** Data segment **

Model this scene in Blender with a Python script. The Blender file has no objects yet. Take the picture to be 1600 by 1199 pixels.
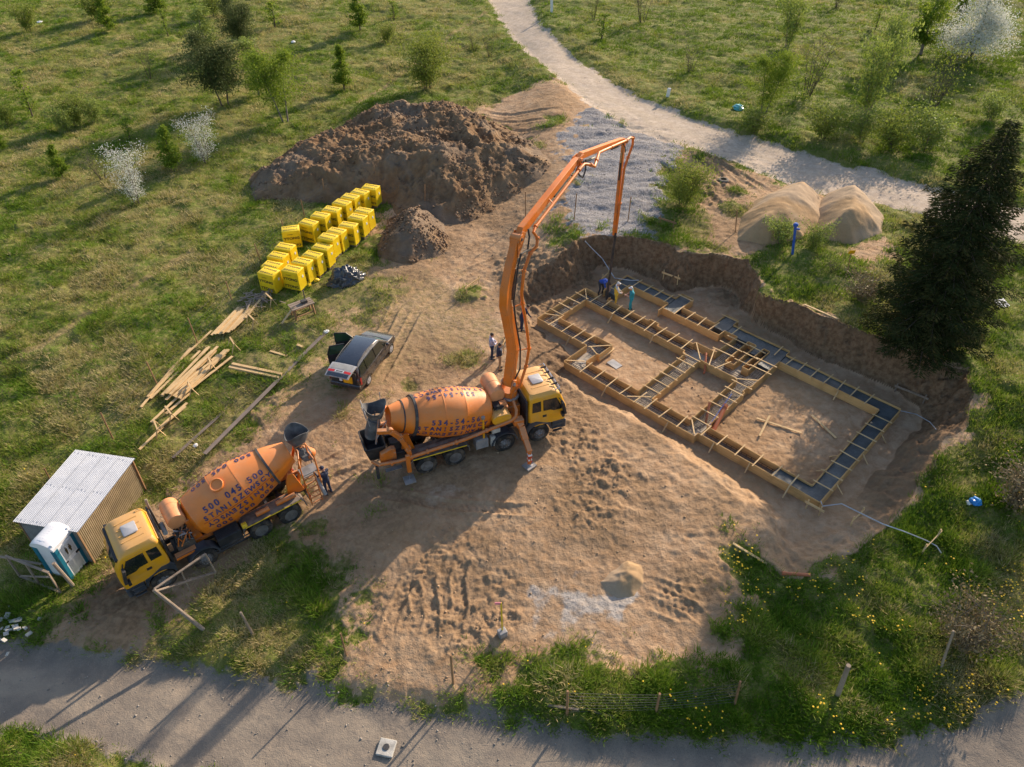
import bpy, bmesh, math, random
import numpy as np
from mathutils import Vector, Matrix, Euler
random.seed(11); rng = np.random.default_rng(11)
scn = bpy.context.scene
COL = scn.collection
rad = math.radians
PI = math.pi
# ------------------------------------------------------------------ camera
F = 1217.0; PITCH = rad(40.54); ROLL = rad(-.557); CX, CY = 800.0, 599.5; HC = 27.0
_f = np.array([0, math.cos(PITCH), -math.sin(PITCH)]); _u = np.array([0, math.sin(PITCH), math.cos(PITCH)]); _x = np.array([1., 0, 0])
XR = math.cos(ROLL)*_x + math.sin(ROLL)*_u; UP = -math.sin(ROLL)*_x + math.cos(ROLL)*_u; FW = _f
cd = bpy.data.cameras.new('camera'); cam = bpy.data.objects.new('camera', cd); COL.objects.link(cam)
cd.sensor_width = 36; cd.lens = F/1600*36; cd.clip_end = 8000; cd.clip_start = .5
cam.matrix_world = Matrix([[XR[0], UP[0], -FW[0], 0], [XR[1], UP[1], -FW[1], 0], [XR[2], UP[2], -FW[2], HC], [0, 0, 0, 1]])
scn.camera = cam
# ------------------------------------------------------------------ light
SUN_AZ, SUN_EL = rad(53.0), rad(22.5)
sdir = Vector((math.cos(SUN_AZ)*math.cos(SUN_EL), math.sin(SUN_AZ)*math.cos(SUN_EL), math.sin(SUN_EL)))
sl = bpy.data.lights.new('sun', 'SUN'); sl.energy = 5.0; sl.angle = rad(.6); sl.color = (1, .82, .62)
so = bpy.data.objects.new('sun', sl); COL.objects.link(so); so.location = (60, 80, 60)
so.rotation_euler = sdir.to_track_quat('Z', 'Y').to_euler()
w = bpy.data.worlds.new('World'); scn.world = w; w.use_nodes = True
nt = w.node_tree; nt.nodes.clear()
sky = nt.nodes.new('ShaderNodeTexSky'); sky.sky_type = 'NISHITA'; sky.sun_disc = False
sky.sun_elevation = SUN_EL; sky.sun_rotation = rad(90)-SUN_AZ; sky.air_density = 1.0; sky.dust_density = 1.5
bg = nt.nodes.new('ShaderNodeBackground'); bg.inputs[1].default_value = .14
ow = nt.nodes.new('ShaderNodeOutputWorld'); nt.links.new(sky.outputs[0], bg.inputs[0]); nt.links.new(bg.outputs[0], ow.inputs[0])
scn.view_settings.view_transform = 'Standard'; scn.view_settings.look = 'None'; scn.view_settings.exposure = .60; scn.view_settings.gamma = 1
# ------------------------------------------------------------------ noise
def _h(ix, iy, s):
    n = (ix.astype(np.int64)*374761393 + iy.astype(np.int64)*668265263 + s*1442695041) & 0xffffffff
    n = ((n ^ (n >> 13))*1274126177) & 0xffffffff
    n = n ^ (n >> 16)
    return (n & 0xffff)/65535.0
def vn(x, y, s=0):
    x = np.asarray(x, float); y = np.asarray(y, float)
    ix = np.floor(x); iy = np.floor(y); fx = x-ix; fy = y-iy
    fx = fx*fx*fx*(fx*(fx*6-15)+10); fy = fy*fy*fy*(fy*(fy*6-15)+10)
    a = _h(ix, iy, s); b = _h(ix+1, iy, s); c = _h(ix, iy+1, s); d = _h(ix+1, iy+1, s)
    return (a+(b-a)*fx)*(1-fy)+(c+(d-c)*fx)*fy
def fbm(x, y, sc, o=4, s=0, g=.5):
    x = np.asarray(x, float)/sc; y = np.asarray(y, float)/sc; r = 0; a = 1; t = 0
    for k in range(o):
        r = r+a*vn(x*.8+y*.6+k*17.3, -x*.6+y*.8-k*9.1, s+k*7); t += a; a *= g; x = x*2.03; y = y*2.03
    return r/t
def sst(a, b, x):
    t = np.clip((np.asarray(x, float)-a)/(b-a), 0, 1); return t*t*(3-2*t)
# ------------------------------------------------------------------ base terrain height (without pit)
def base(x, y):
    x = np.asarray(x, float); y = np.asarray(y, float)
    s = .6*x+.9*(y-33)
    up = 1.45*sst(-1, 13, s)*sst(-2, 5, x)*(1-.5*sst(60, 110, y))
    t = .35*(-x)+.9*(27-y)
    dn = -.9*sst(0, 13, t)
    return up+dn
def ray(px, py): return XR*((px-CX)/F)-UP*((py-CY)/F)+FW
def P(px, py, z=0.0):
    d = ray(px, py); t = (z-HC)/d[2]; return Vector((d[0]*t, d[1]*t, z))
def PT(px, py, dz=0.0):
    z = 0.0
    for i in range(9):
        p = P(px, py, z+dz); z = .5*z+.5*float(base(p.x, p.y))
    return P(px, py, z+dz)
def GT(px, py):
    p = PT(px, py); return Vector((p.x, p.y, gz(p.x, p.y)))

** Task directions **
Give every line back word for word and leave the pictures out.

** Answer to this exercise **
Model this scene in Blender with a Python script. The Blender file has no objects yet. Take the picture to be 1600 by 1199 pixels.
import bpy, bmesh, math, random
import numpy as np
from mathutils import Vector, Matrix, Euler
random.seed(11); rng = np.random.default_rng(11)
scn = bpy.context.scene
COL = scn.collection
rad = math.radians
PI = math.pi
# ------------------------------------------------------------------ camera
F = 1217.0; PITCH = rad(40.54); ROLL = rad(-.557); CX, CY = 800.0, 599.5; HC = 27.0
_f = np.array([0, math.cos(PITCH), -math.sin(PITCH)]); _u = np.array([0, math.sin(PITCH), math.cos(PITCH)]); _x = np.array([1., 0, 0])
XR = math.cos(ROLL)*_x + math.sin(ROLL)*_u; UP = -math.sin(ROLL)*_x + math.cos(ROLL)*_u; FW = _f
cd = bpy.data.cameras.new('camera'); cam = bpy.data.objects.new('camera', cd); COL.objects.link(cam)
cd.sensor_width = 36; cd.lens = F/1600*36; cd.clip_end = 8000; cd.clip_start = .5
cam.matrix_world = Matrix([[XR[0], UP[0], -FW[0], 0], [XR[1], UP[1], -FW[1], 0], [XR[2], UP[2], -FW[2], HC], [0, 0, 0, 1]])
scn.camera = cam
# ------------------------------------------------------------------ light
SUN_AZ, SUN_EL = rad(53.0), rad(22.5)
sdir = Vector((math.cos(SUN_AZ)*math.cos(SUN_EL), math.sin(SUN_AZ)*math.cos(SUN_EL), math.sin(SUN_EL)))
sl = bpy.data.lights.new('sun', 'SUN'); sl.energy = 5.0; sl.angle = rad(.6); sl.color = (1, .82, .62)
so = bpy.data.objects.new('sun', sl); COL.objects.link(so); so.location = (60, 80, 60)
so.rotation_euler = sdir.to_track_quat('Z', 'Y').to_euler()
w = bpy.data.worlds.new('World'); scn.world = w; w.use_nodes = True
nt = w.node_tree; nt.nodes.clear()
sky = nt.nodes.new('ShaderNodeTexSky'); sky.sky_type = 'NISHITA'; sky.sun_disc = False
sky.sun_elevation = SUN_EL; sky.sun_rotation = rad(90)-SUN_AZ; sky.air_density = 1.0; sky.dust_density = 1.5
bg = nt.nodes.new('ShaderNodeBackground'); bg.inputs[1].default_value = .14
ow = nt.nodes.new('ShaderNodeOutputWorld'); nt.links.new(sky.outputs[0], bg.inputs[0]); nt.links.new(bg.outputs[0], ow.inputs[0])
scn.view_settings.view_transform = 'Standard'; scn.view_settings.look = 'None'; scn.view_settings.exposure = .60; scn.view_settings.gamma = 1
# ------------------------------------------------------------------ noise
def _h(ix, iy, s):
    n = (ix.astype(np.int64)*374761393 + iy.astype(np.int64)*668265263 + s*1442695041) & 0xffffffff
    n = ((n ^ (n >> 13))*1274126177) & 0xffffffff
    n = n ^ (n >> 16)
    return (n & 0xffff)/65535.0
def vn(x, y, s=0):
    x = np.asarray(x, float); y = np.asarray(y, float)
    ix = np.floor(x); iy = np.floor(y); fx = x-ix; fy = y-iy
    fx = fx*fx*fx*(fx*(fx*6-15)+10); fy = fy*fy*fy*(fy*(fy*6-15)+10)
    a = _h(ix, iy, s); b = _h(ix+1, iy, s); c = _h(ix, iy+1, s); d = _h(ix+1, iy+1, s)
    return (a+(b-a)*fx)*(1-fy)+(c+(d-c)*fx)*fy
def fbm(x, y, sc, o=4, s=0, g=.5):
    x = np.asarray(x, float)/sc; y = np.asarray(y, float)/sc; r = 0; a = 1; t = 0
    for k in range(o):
        r = r+a*vn(x*.8+y*.6+k*17.3, -x*.6+y*.8-k*9.1, s+k*7); t += a; a *= g; x = x*2.03; y = y*2.03
    return r/t
def sst(a, b, x):
    t = np.clip((np.asarray(x, float)-a)/(b-a), 0, 1); return t*t*(3-2*t)
# ------------------------------------------------------------------ base terrain height (without pit)
def base(x, y):
    x = np.asarray(x, float); y = np.asarray(y, float)
    s = .6*x+.9*(y-33)
    up = 1.45*sst(-1, 13, s)*sst(-2, 5, x)*(1-.5*sst(60, 110, y))
    t = .35*(-x)+.9*(27-y)
    dn = -.9*sst(0, 13, t)
    return up+dn
def ray(px, py): return XR*((px-CX)/F)-UP*((py-CY)/F)+FW
def P(px, py, z=0.0):
    d = ray(px, py); t = (z-HC)/d[2]; return Vector((d[0]*t, d[1]*t, z))
def PT(px, py, dz=0.0):
    z = 0.0
    for i in range(9):
        p = P(px, py, z+dz); z = .5*z+.5*float(base(p.x, p.y))
    return P(px, py, z+dz)
def GT(px, py):
    p = PT(px, py); return Vector((p.x, p.y, gz(p.x, p.y)))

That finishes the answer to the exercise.